Por outro lado, isso é feito de forma cínica? A resposta de The Desertmakers é negativa: progresso e nostalgia não são ideias mutuamente excludentes, mas sim complementares, pois a tristeza pelos passados perdidos aponta à necessidade de construir um futuro. À vontade no seu sentimento trágico, o escritor viajante, elaborado como paradigma por Uriarte, usa uma "retórica do desvanecimento", que faz da memória das ruínas (produzida, recordemos) o fardo do homem branco, ou seja, a verificação precisa da necessidade de progresso e da inexorabilidade da passagem do tempo. Desse modo, a ruína escrita impede a percepção do outro e dos espaços-outros, pois essa retórica doa a seus objetos um senso de necessidade que impede até mesmo que a guerra se torne visível e seja representada como guerra.

Nesse sentido, insiste o autor, a própria escrita torna-se palco de luta: luta contra a dificuldade de dizer a guerra, luta contra a dura constatação de que a violência é o fundamento do Estado, luta contra o sentimento de contribuir com um progresso que vem à história pingando sangue e lama por todos os seus poros.

O resultado da guerra - como atividade de violência material e simbólica, isto é, como efeito concreto e como máquina de leitura - é instalar um verdadeiro deserto em cima de outro projetivo, para efetuar a deglutição daquele vazio de segunda ordem que, produzido, não é alheio ao Estado, mas é a sua obra e a sua realização.

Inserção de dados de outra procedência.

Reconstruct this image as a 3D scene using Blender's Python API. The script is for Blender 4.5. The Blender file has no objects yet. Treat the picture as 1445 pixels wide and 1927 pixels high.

Mercado e Estado, assim, em um quadro dependente, convergem para a singularidade de um projeto executado como uma sistemática máquina de guerra na qual a legibilidade, a desertificação e a apropriação do espaço, podem ser lidas como uma arqueologia da destruição. The Desertmakers, livro de Javier Uriarte, mapeia, localiza e evidencia essa sistemática, não sem nos dar elementos para a memória das resistências que sobrevivem e que ainda confrontam os contemporâneos “fazedores de desertos”.